How to print hex from uint32_t?
The code I have been working on requires that I print a variable of type uint32_t in hexadecimal, with a padding of 0s and minimum length 8. The code I have been using to do this so far is:
printf("%08lx\n",read_word(address));
Where read_word returns type uint32_t. I have used jx, llx, etc. formats to no avail, is there a correct format that can be used?
EDIT:
I have found the problem lies in what I am passing. The function read_word is returns a value from a uint32_t vector. It seems that this is the problem that is causing problems with out putting hex. Is this a passing by reference/value issue and what is the fix?
read_word function:
uint32_t memory::read_word (uint32_t address) {
if(address>(maxWord)){
return 0;
}
return mem[address];
}
mem deceleration:
std::vector<uint32_t> mem=decltype(mem)(1024,0);
Answer
To do this in C++ you need to abuse both the fill and the width manipulators:
#include <iostream>
#include <iomanip>
#include <cstdint>
int main()
{
uint32_t myInt = 123456;
std::cout << std::setfill('0') << std::setw(8) << std::hex << myInt << '\n';
}
Output
0001e240
For C it gets a little more obtuse.

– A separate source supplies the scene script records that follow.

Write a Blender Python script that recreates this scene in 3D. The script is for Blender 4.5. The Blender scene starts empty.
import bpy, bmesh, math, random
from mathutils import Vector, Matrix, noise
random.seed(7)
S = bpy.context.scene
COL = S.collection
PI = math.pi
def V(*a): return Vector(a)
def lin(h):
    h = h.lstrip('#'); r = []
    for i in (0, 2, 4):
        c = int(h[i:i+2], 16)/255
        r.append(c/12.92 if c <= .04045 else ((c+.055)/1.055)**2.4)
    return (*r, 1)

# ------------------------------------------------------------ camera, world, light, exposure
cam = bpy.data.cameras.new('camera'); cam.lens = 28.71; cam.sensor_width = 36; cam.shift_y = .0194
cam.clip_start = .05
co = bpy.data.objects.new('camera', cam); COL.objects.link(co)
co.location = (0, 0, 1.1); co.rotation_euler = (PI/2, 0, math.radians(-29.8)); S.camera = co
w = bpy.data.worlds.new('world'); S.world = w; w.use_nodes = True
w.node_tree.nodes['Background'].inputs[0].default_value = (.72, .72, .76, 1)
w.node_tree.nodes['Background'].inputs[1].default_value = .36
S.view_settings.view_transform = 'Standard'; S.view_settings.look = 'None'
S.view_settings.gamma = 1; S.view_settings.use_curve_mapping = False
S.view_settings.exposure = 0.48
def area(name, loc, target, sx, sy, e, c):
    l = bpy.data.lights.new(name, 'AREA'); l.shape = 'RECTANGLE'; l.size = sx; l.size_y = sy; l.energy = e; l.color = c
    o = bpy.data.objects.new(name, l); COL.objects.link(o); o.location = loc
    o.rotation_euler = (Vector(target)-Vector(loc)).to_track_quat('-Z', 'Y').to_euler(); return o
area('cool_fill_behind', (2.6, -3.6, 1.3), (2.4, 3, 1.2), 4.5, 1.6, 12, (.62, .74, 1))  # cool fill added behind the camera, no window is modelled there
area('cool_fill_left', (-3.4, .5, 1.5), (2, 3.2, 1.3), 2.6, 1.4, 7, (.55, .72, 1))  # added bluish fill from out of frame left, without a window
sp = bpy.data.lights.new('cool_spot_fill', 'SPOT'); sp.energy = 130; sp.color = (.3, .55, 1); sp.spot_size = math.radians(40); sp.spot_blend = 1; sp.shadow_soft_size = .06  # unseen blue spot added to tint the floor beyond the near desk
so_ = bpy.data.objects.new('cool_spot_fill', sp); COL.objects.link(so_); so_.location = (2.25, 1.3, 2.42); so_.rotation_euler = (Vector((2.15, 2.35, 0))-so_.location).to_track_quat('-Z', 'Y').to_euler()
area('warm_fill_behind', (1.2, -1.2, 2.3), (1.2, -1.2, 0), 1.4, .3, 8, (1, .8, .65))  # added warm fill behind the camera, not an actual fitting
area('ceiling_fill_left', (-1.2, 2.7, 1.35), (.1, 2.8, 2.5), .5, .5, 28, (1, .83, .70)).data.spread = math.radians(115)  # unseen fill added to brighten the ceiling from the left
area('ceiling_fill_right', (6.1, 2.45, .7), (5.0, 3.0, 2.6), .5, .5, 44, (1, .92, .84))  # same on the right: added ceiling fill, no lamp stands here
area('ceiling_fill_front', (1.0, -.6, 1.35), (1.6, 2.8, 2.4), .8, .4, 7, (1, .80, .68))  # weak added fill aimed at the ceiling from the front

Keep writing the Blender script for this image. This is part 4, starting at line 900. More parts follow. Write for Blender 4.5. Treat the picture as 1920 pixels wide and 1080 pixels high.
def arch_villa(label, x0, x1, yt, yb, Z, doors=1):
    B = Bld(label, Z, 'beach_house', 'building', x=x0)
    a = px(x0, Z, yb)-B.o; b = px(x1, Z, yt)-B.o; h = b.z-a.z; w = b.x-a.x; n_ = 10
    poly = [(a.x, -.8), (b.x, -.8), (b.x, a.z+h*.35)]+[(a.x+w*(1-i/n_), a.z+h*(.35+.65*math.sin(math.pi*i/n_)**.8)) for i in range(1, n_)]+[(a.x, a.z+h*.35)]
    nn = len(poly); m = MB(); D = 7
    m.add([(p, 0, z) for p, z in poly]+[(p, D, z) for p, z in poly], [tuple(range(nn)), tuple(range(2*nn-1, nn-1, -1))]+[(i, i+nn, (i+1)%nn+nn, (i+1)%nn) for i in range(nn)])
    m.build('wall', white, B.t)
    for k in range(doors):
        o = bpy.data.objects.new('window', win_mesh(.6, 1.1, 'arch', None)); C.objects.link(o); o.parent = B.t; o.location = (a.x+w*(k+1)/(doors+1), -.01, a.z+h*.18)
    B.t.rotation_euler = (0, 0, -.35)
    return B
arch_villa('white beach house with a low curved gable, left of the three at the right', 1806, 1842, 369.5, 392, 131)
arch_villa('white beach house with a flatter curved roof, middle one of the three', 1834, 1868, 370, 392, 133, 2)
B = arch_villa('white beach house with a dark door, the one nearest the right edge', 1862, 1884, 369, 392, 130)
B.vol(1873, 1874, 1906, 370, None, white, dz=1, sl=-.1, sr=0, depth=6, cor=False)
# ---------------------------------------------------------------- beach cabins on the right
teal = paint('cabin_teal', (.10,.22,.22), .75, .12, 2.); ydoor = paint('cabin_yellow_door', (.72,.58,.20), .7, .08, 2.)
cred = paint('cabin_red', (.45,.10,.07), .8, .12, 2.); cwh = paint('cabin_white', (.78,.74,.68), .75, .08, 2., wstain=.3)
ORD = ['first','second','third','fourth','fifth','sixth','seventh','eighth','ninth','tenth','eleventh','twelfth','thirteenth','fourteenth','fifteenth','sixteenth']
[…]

You use inttypes.h
#include <stdio.h>
#include <stdint.h>
#include <inttypes.h>
int main()
{
uint32_t myInt = 123456;
printf("%08" PRIx32 "\n", myInt);
return 0;
}
Output
0001e240
Note that in C, the constants from inttypes.h are used with the language string-concatenation feature to form the required format specifier. You only provide the zero-fill and minimum length as a preamble.